WRITTEN INSTRUCTION. Could you give the data below again, exactly and completely?

AVAILABLE RECORDS.
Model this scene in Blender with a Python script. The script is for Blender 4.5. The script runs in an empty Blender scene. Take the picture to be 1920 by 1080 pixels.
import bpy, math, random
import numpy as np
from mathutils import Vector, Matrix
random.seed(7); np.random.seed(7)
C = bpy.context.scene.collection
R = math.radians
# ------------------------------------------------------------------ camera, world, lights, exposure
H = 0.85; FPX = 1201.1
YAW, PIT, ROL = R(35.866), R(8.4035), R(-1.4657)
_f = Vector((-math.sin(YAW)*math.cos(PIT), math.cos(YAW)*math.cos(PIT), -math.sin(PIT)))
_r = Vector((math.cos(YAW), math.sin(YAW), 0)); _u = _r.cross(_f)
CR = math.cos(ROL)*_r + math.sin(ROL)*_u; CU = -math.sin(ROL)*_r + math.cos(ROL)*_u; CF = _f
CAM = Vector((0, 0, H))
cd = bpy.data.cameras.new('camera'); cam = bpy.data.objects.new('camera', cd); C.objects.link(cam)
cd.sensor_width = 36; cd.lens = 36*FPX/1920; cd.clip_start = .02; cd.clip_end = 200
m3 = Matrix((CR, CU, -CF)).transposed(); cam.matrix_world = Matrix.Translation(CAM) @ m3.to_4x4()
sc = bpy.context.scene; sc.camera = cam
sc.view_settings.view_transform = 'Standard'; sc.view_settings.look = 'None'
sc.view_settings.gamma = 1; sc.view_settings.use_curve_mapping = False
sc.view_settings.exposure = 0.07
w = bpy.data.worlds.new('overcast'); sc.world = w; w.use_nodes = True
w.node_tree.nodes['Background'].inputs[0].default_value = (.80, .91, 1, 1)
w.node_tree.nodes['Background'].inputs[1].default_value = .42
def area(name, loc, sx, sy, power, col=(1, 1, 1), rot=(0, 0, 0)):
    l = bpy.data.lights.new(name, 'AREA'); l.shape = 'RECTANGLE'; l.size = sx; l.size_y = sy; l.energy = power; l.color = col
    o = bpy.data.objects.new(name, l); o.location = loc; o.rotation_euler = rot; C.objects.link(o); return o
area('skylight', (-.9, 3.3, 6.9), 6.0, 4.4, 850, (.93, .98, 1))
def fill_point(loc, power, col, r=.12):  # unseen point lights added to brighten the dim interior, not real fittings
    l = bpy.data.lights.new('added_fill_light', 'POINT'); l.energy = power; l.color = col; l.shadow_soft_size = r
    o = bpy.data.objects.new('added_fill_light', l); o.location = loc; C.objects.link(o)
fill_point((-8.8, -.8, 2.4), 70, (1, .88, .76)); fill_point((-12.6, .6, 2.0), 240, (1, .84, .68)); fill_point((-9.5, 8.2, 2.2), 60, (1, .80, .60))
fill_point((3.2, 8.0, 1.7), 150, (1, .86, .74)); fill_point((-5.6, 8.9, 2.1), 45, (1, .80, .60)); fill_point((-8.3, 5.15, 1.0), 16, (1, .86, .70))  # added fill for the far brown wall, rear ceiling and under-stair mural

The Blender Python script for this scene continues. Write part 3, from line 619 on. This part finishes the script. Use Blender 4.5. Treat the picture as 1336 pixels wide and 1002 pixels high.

EXERCISE RESULT.
Model this scene in Blender with a Python script. The script is for Blender 4.5. The script runs in an empty Blender scene. Take the picture to be 1920 by 1080 pixels.
import bpy, math, random
import numpy as np
from mathutils import Vector, Matrix
random.seed(7); np.random.seed(7)
C = bpy.context.scene.collection
R = math.radians
# ------------------------------------------------------------------ camera, world, lights, exposure
H = 0.85; FPX = 1201.1
YAW, PIT, ROL = R(35.866), R(8.4035), R(-1.4657)
_f = Vector((-math.sin(YAW)*math.cos(PIT), math.cos(YAW)*math.cos(PIT), -math.sin(PIT)))
_r = Vector((math.cos(YAW), math.sin(YAW), 0)); _u = _r.cross(_f)
CR = math.cos(ROL)*_r + math.sin(ROL)*_u; CU = -math.sin(ROL)*_r + math.cos(ROL)*_u; CF = _f
CAM = Vector((0, 0, H))
cd = bpy.data.cameras.new('camera'); cam = bpy.data.objects.new('camera', cd); C.objects.link(cam)
cd.sensor_width = 36; cd.lens = 36*FPX/1920; cd.clip_start = .02; cd.clip_end = 200
m3 = Matrix((CR, CU, -CF)).transposed(); cam.matrix_world = Matrix.Translation(CAM) @ m3.to_4x4()
sc = bpy.context.scene; sc.camera = cam
sc.view_settings.view_transform = 'Standard'; sc.view_settings.look = 'None'
sc.view_settings.gamma = 1; sc.view_settings.use_curve_mapping = False
sc.view_settings.exposure = 0.07
w = bpy.data.worlds.new('overcast'); sc.world = w; w.use_nodes = True
w.node_tree.nodes['Background'].inputs[0].default_value = (.80, .91, 1, 1)
w.node_tree.nodes['Background'].inputs[1].default_value = .42
def area(name, loc, sx, sy, power, col=(1, 1, 1), rot=(0, 0, 0)):
    l = bpy.data.lights.new(name, 'AREA'); l.shape = 'RECTANGLE'; l.size = sx; l.size_y = sy; l.energy = power; l.color = col
    o = bpy.data.objects.new(name, l); o.location = loc; o.rotation_euler = rot; C.objects.link(o); return o
area('skylight', (-.9, 3.3, 6.9), 6.0, 4.4, 850, (.93, .98, 1))
def fill_point(loc, power, col, r=.12):  # unseen point lights added to brighten the dim interior, not real fittings
    l = bpy.data.lights.new('added_fill_light', 'POINT'); l.energy = power; l.color = col; l.shadow_soft_size = r
    o = bpy.data.objects.new('added_fill_light', l); o.location = loc; C.objects.link(o)
fill_point((-8.8, -.8, 2.4), 70, (1, .88, .76)); fill_point((-12.6, .6, 2.0), 240, (1, .84, .68)); fill_point((-9.5, 8.2, 2.2), 60, (1, .80, .60))
fill_point((3.2, 8.0, 1.7), 150, (1, .86, .74)); fill_point((-5.6, 8.9, 2.1), 45, (1, .80, .60)); fill_point((-8.3, 5.15, 1.0), 16, (1, .86, .70))  # added fill for the far brown wall, rear ceiling and under-stair mural

The Blender Python script for this scene continues. Write part 3, from line 619 on. This part finishes the script. Use Blender 4.5. Treat the picture as 1336 pixels wide and 1002 pixels high.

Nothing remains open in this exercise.